Fowler le da un giro particular al asunto. Sin hacer afirmaciones taxativas, a partir de estos "préstamos" sostiene su idea de una región cultural, natural y agraria. En el cuasi desierto habitado por aventureros que encontró Darwin, hoy están las explotaciones hipertécnicas, donde las ovejas son reunidas, cuidadas y separadas en sus potreros por jinetes en motocicletas. Lo mismo que en la Patagonia. Y muchos apellidos británicos coinciden de un lado y otro del Atlántico Sur.
Darwin llegó a unas islas llenas de vacas salvajes, conejos y buena pesca. La descripción parece más la isla de Robinson que lo que estoy viendo ahora. En el medio, si sigo el relato amable de Fowler, están las décadas en que la mayoría vivió en el Camp, en casas cuya disposición jerárquica también recuerda las de la Patagonia argentina.
Las historias de Fowler son tan vivaces que no sospecho que exagere cuando me cuenta que, antes de regresar acá por segunda vez, se pasó varios años atendiendo un pequeño hotel en un paraje de Escocia: "Cuando llegaba algún pasajero desde estas islas, no le cobraba si era capaz de contarme bien todos los chismes de allá lejos".
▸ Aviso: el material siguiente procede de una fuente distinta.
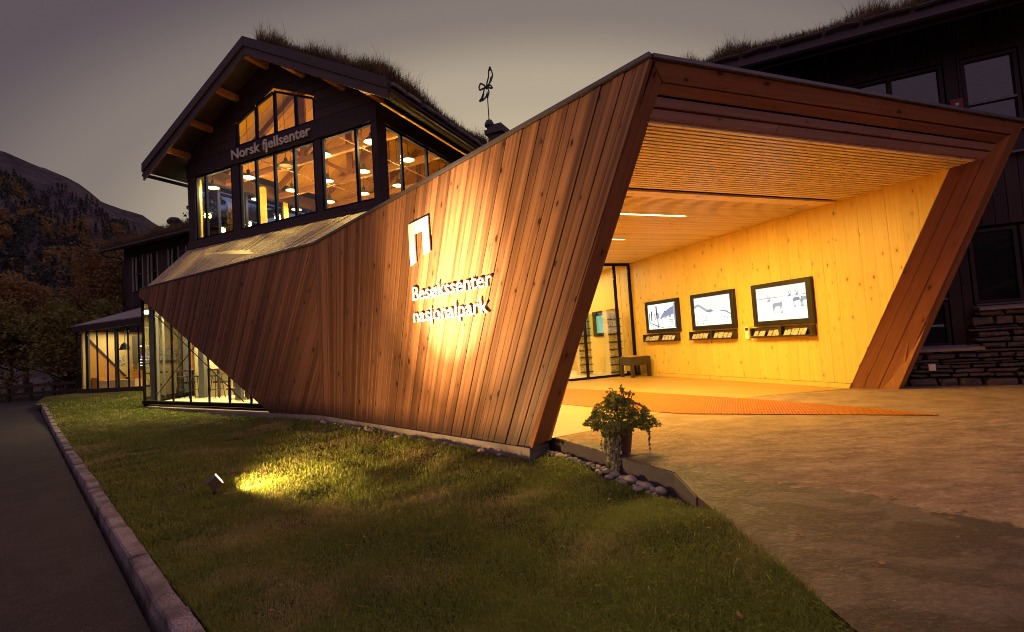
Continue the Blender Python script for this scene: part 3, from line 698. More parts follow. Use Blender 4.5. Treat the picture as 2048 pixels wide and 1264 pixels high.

En el Penguin News, por donde pasé a buscar a Fowler, lo primero que se ve al entrar es un pingüino tridimensional, de un metro de altura, cubierto de leyendas y recortes, con un diario debajo del brazo. Le digo que podrían enviarlo, en señal de amistad, a la presidenta argentina. Lo hicieron los chicos de la escuela secundaria.